Rows from a 3D scene dataset
┄┄┄┄┄┄

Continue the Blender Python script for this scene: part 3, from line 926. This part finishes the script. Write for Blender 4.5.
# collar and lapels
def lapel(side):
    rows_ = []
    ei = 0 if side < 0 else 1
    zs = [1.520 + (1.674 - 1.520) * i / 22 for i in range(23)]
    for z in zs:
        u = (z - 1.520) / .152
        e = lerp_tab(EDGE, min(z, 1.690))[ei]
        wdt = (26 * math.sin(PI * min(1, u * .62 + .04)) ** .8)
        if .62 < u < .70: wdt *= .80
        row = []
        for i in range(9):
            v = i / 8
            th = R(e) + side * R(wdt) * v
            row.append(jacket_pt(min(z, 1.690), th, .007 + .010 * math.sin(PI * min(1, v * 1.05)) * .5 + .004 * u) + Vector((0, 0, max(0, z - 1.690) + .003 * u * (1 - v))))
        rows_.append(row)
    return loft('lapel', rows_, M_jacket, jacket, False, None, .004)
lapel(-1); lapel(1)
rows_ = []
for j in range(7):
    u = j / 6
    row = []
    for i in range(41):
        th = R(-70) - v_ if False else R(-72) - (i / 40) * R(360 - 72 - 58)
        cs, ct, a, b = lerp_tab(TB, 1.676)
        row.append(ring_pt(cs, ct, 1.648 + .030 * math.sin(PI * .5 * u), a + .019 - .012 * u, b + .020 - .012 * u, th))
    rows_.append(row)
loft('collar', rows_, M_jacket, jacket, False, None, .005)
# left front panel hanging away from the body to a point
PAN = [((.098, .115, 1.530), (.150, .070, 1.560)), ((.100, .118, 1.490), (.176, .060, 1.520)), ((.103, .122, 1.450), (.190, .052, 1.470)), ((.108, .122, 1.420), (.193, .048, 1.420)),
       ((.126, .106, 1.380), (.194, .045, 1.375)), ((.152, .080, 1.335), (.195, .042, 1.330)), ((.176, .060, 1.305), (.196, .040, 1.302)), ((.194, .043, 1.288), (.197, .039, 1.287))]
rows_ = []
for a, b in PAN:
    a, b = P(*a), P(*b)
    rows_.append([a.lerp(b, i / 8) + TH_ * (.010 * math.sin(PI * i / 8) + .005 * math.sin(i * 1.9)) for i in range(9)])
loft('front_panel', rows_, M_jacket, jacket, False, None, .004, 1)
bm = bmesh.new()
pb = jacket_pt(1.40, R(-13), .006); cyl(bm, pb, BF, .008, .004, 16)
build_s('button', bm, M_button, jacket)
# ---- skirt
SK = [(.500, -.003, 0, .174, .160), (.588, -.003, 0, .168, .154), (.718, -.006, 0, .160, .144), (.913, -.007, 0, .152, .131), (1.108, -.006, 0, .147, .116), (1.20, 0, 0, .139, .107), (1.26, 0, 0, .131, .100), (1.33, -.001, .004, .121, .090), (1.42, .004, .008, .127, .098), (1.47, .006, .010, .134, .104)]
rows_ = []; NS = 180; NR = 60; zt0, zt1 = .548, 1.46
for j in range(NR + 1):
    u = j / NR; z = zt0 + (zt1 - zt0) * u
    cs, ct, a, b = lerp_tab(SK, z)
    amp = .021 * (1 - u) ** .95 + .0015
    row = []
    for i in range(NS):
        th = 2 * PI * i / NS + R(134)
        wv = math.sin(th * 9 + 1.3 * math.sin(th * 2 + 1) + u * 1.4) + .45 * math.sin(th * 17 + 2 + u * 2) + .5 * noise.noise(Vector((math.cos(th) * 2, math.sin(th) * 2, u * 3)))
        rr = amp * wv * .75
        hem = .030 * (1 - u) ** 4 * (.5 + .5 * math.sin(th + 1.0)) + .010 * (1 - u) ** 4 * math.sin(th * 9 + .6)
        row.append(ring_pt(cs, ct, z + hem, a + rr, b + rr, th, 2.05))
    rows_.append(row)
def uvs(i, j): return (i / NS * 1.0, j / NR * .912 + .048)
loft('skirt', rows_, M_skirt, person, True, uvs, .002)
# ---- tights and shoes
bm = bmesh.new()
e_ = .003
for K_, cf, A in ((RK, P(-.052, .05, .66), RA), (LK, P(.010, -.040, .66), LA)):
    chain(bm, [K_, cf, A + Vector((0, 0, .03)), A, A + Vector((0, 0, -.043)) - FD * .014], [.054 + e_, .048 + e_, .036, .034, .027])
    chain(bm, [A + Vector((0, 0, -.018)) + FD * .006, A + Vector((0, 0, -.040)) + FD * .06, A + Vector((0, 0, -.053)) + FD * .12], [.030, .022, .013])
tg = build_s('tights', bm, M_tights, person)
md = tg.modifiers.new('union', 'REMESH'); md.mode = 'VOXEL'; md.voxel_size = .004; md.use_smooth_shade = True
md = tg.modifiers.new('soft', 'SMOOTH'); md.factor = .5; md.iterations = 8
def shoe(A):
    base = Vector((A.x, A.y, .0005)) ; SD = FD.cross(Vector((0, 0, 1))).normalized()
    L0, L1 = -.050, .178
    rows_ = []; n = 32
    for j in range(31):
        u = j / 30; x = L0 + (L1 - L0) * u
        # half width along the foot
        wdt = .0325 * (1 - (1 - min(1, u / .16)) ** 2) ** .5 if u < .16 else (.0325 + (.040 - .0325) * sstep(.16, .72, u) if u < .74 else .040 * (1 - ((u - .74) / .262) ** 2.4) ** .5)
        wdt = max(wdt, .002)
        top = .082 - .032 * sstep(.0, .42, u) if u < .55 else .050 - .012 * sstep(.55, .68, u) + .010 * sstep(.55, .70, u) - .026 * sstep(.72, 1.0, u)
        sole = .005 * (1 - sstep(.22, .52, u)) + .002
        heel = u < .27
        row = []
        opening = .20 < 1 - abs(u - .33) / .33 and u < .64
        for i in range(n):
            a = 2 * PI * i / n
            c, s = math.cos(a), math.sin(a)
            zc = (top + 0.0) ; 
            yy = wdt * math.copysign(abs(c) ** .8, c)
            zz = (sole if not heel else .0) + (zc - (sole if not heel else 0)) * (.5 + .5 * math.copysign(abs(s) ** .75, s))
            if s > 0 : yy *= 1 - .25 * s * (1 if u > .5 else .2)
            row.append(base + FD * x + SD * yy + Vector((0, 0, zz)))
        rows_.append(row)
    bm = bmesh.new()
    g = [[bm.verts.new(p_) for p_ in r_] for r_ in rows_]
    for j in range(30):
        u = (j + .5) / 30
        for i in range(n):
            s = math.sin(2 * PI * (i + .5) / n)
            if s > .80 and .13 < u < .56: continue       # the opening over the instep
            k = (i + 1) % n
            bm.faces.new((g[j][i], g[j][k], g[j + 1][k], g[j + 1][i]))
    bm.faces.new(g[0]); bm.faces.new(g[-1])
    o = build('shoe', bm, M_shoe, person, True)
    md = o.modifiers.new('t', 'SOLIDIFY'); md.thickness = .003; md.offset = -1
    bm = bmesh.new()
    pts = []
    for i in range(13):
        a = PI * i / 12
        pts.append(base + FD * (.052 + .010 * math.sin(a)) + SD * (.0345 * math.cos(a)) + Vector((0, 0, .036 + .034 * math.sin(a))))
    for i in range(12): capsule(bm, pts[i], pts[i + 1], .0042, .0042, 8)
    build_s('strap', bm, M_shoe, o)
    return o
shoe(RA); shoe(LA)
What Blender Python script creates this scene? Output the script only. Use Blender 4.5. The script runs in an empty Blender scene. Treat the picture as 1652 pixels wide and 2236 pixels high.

┄┄┄┄┄┄

* **THE TASK**
Restate the data above word for word, please.

* **EXPECTED ANSWER**
Continue the Blender Python script for this scene: part 3, from line 926. This part finishes the script. Write for Blender 4.5.
# collar and lapels
def lapel(side):
    rows_ = []
    ei = 0 if side < 0 else 1
    zs = [1.520 + (1.674 - 1.520) * i / 22 for i in range(23)]
    for z in zs:
        u = (z - 1.520) / .152
        e = lerp_tab(EDGE, min(z, 1.690))[ei]
        wdt = (26 * math.sin(PI * min(1, u * .62 + .04)) ** .8)
        if .62 < u < .70: wdt *= .80
        row = []
        for i in range(9):
            v = i / 8
            th = R(e) + side * R(wdt) * v
            row.append(jacket_pt(min(z, 1.690), th, .007 + .010 * math.sin(PI * min(1, v * 1.05)) * .5 + .004 * u) + Vector((0, 0, max(0, z - 1.690) + .003 * u * (1 - v))))
        rows_.append(row)
    return loft('lapel', rows_, M_jacket, jacket, False, None, .004)
lapel(-1); lapel(1)
rows_ = []
for j in range(7):
    u = j / 6
    row = []
    for i in range(41):
        th = R(-70) - v_ if False else R(-72) - (i / 40) * R(360 - 72 - 58)
        cs, ct, a, b = lerp_tab(TB, 1.676)
        row.append(ring_pt(cs, ct, 1.648 + .030 * math.sin(PI * .5 * u), a + .019 - .012 * u, b + .020 - .012 * u, th))
    rows_.append(row)
loft('collar', rows_, M_jacket, jacket, False, None, .005)
# left front panel hanging away from the body to a point
PAN = [((.098, .115, 1.530), (.150, .070, 1.560)), ((.100, .118, 1.490), (.176, .060, 1.520)), ((.103, .122, 1.450), (.190, .052, 1.470)), ((.108, .122, 1.420), (.193, .048, 1.420)),
       ((.126, .106, 1.380), (.194, .045, 1.375)), ((.152, .080, 1.335), (.195, .042, 1.330)), ((.176, .060, 1.305), (.196, .040, 1.302)), ((.194, .043, 1.288), (.197, .039, 1.287))]
rows_ = []
for a, b in PAN:
    a, b = P(*a), P(*b)
    rows_.append([a.lerp(b, i / 8) + TH_ * (.010 * math.sin(PI * i / 8) + .005 * math.sin(i * 1.9)) for i in range(9)])
loft('front_panel', rows_, M_jacket, jacket, False, None, .004, 1)
bm = bmesh.new()
pb = jacket_pt(1.40, R(-13), .006); cyl(bm, pb, BF, .008, .004, 16)
build_s('button', bm, M_button, jacket)
# ---- skirt
SK = [(.500, -.003, 0, .174, .160), (.588, -.003, 0, .168, .154), (.718, -.006, 0, .160, .144), (.913, -.007, 0, .152, .131), (1.108, -.006, 0, .147, .116), (1.20, 0, 0, .139, .107), (1.26, 0, 0, .131, .100), (1.33, -.001, .004, .121, .090), (1.42, .004, .008, .127, .098), (1.47, .006, .010, .134, .104)]
rows_ = []; NS = 180; NR = 60; zt0, zt1 = .548, 1.46
for j in range(NR + 1):
    u = j / NR; z = zt0 + (zt1 - zt0) * u
    cs, ct, a, b = lerp_tab(SK, z)
    amp = .021 * (1 - u) ** .95 + .0015
    row = []
    for i in range(NS):
        th = 2 * PI * i / NS + R(134)
        wv = math.sin(th * 9 + 1.3 * math.sin(th * 2 + 1) + u * 1.4) + .45 * math.sin(th * 17 + 2 + u * 2) + .5 * noise.noise(Vector((math.cos(th) * 2, math.sin(th) * 2, u * 3)))
        rr = amp * wv * .75
        hem = .030 * (1 - u) ** 4 * (.5 + .5 * math.sin(th + 1.0)) + .010 * (1 - u) ** 4 * math.sin(th * 9 + .6)
        row.append(ring_pt(cs, ct, z + hem, a + rr, b + rr, th, 2.05))
    rows_.append(row)
def uvs(i, j): return (i / NS * 1.0, j / NR * .912 + .048)
loft('skirt', rows_, M_skirt, person, True, uvs, .002)
# ---- tights and shoes
bm = bmesh.new()
e_ = .003
for K_, cf, A in ((RK, P(-.052, .05, .66), RA), (LK, P(.010, -.040, .66), LA)):
    chain(bm, [K_, cf, A + Vector((0, 0, .03)), A, A + Vector((0, 0, -.043)) - FD * .014], [.054 + e_, .048 + e_, .036, .034, .027])
    chain(bm, [A + Vector((0, 0, -.018)) + FD * .006, A + Vector((0, 0, -.040)) + FD * .06, A + Vector((0, 0, -.053)) + FD * .12], [.030, .022, .013])
tg = build_s('tights', bm, M_tights, person)
md = tg.modifiers.new('union', 'REMESH'); md.mode = 'VOXEL'; md.voxel_size = .004; md.use_smooth_shade = True
md = tg.modifiers.new('soft', 'SMOOTH'); md.factor = .5; md.iterations = 8
def shoe(A):
    base = Vector((A.x, A.y, .0005)) ; SD = FD.cross(Vector((0, 0, 1))).normalized()
    L0, L1 = -.050, .178
    rows_ = []; n = 32
    for j in range(31):
        u = j / 30; x = L0 + (L1 - L0) * u
        # half width along the foot
        wdt = .0325 * (1 - (1 - min(1, u / .16)) ** 2) ** .5 if u < .16 else (.0325 + (.040 - .0325) * sstep(.16, .72, u) if u < .74 else .040 * (1 - ((u - .74) / .262) ** 2.4) ** .5)
        wdt = max(wdt, .002)
        top = .082 - .032 * sstep(.0, .42, u) if u < .55 else .050 - .012 * sstep(.55, .68, u) + .010 * sstep(.55, .70, u) - .026 * sstep(.72, 1.0, u)
        sole = .005 * (1 - sstep(.22, .52, u)) + .002
        heel = u < .27
        row = []
        opening = .20 < 1 - abs(u - .33) / .33 and u < .64
        for i in range(n):
            a = 2 * PI * i / n
            c, s = math.cos(a), math.sin(a)
            zc = (top + 0.0) ; 
            yy = wdt * math.copysign(abs(c) ** .8, c)
            zz = (sole if not heel else .0) + (zc - (sole if not heel else 0)) * (.5 + .5 * math.copysign(abs(s) ** .75, s))
            if s > 0 : yy *= 1 - .25 * s * (1 if u > .5 else .2)
            row.append(base + FD * x + SD * yy + Vector((0, 0, zz)))
        rows_.append(row)
    bm = bmesh.new()
    g = [[bm.verts.new(p_) for p_ in r_] for r_ in rows_]
    for j in range(30):
        u = (j + .5) / 30
        for i in range(n):
            s = math.sin(2 * PI * (i + .5) / n)
            if s > .80 and .13 < u < .56: continue       # the opening over the instep
            k = (i + 1) % n
            bm.faces.new((g[j][i], g[j][k], g[j + 1][k], g[j + 1][i]))
    bm.faces.new(g[0]); bm.faces.new(g[-1])
    o = build('shoe', bm, M_shoe, person, True)
    md = o.modifiers.new('t', 'SOLIDIFY'); md.thickness = .003; md.offset = -1
    bm = bmesh.new()
    pts = []
    for i in range(13):
        a = PI * i / 12
        pts.append(base + FD * (.052 + .010 * math.sin(a)) + SD * (.0345 * math.cos(a)) + Vector((0, 0, .036 + .034 * math.sin(a))))
    for i in range(12): capsule(bm, pts[i], pts[i + 1], .0042, .0042, 8)
    build_s('strap', bm, M_shoe, o)
    return o
shoe(RA); shoe(LA)
What Blender Python script creates this scene? Output the script only. Use Blender 4.5. The script runs in an empty Blender scene. Treat the picture as 1652 pixels wide and 2236 pixels high.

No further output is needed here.